In its 22 years of existence, the school hasn’t experienced a lot of success in athletics. The boys track team won league titles in 1998 and 1999 when the school was part of the North Bay League. The boys basketball team earned the Sonoma County League banner in 2015 and the boys soccer team shared the SCL title with Petaluma last fall.

And that is the context for the optimism being expressed at Elsie. There is also appreciation - for Lott stepping up yet again, for Hester committing now to a program that is on undeniably shaky ground.

“I’m feeling really good about Derek Hester coming in,” Stablein said. “He has a solid JV program.
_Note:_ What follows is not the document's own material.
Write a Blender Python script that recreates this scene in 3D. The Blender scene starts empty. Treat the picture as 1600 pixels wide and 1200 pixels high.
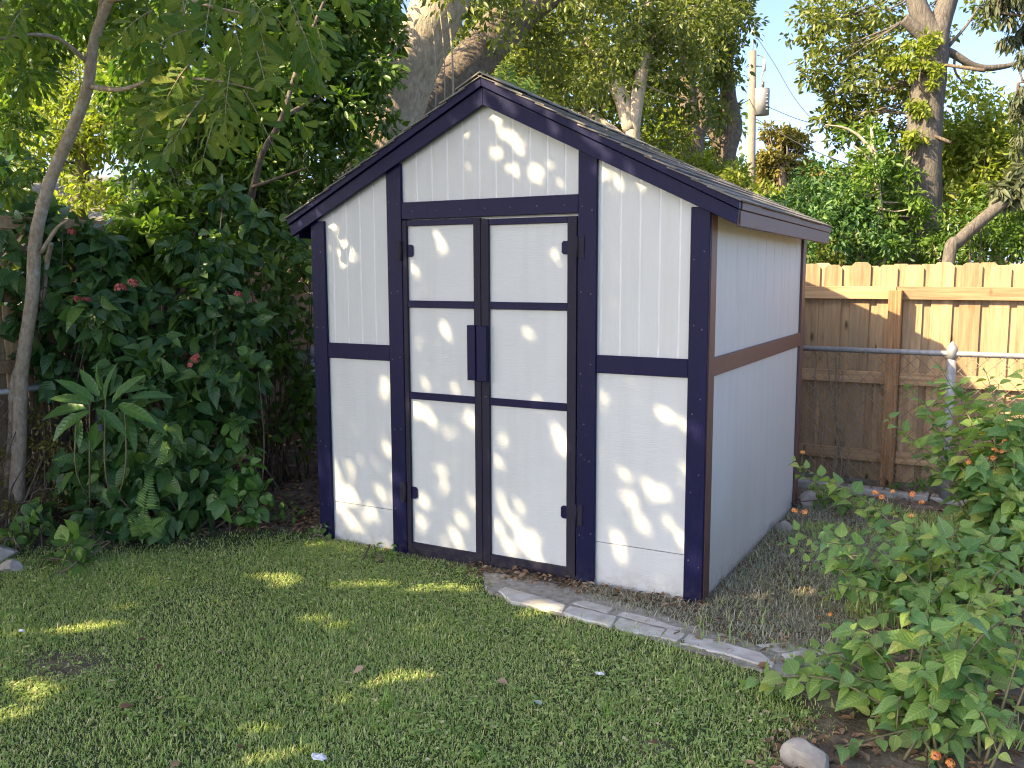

He’s a consistent force and I think the kids felt that he was out there with them and just conveyed to them that he was there for them.”

That’s a lot of pressure on Hester. And it’s not pressure to win. It’s heavier than that. It’s pressure to see this through, to be there on the first day of practice and the last.

Lott thinks he’s the right guy.

“He’s very loyal,” he said. “I would be the happiest man in the world if Derek decides to stay here and run this program.”

And one gets the sense that Lott says that not because he’s tired of being pulled back in to help, but because maybe Hester is finally the right man for the job.

Hester hopes so. He’s honing his skills with Xs and Os. He’s also studying to be a teacher. He wants to work at Elsie. He talked about being “a presence” on campus. He’s thinking long term.

“It needs to be a huge part of someone’s life,” he said. “Work, family, football - it’s got to be that way. To me, what is really important more than any of that is just consistent commitment. Kids will pick up on that.”

And that is the context for optimism this season at Elsie Allen. It’s all about perspective.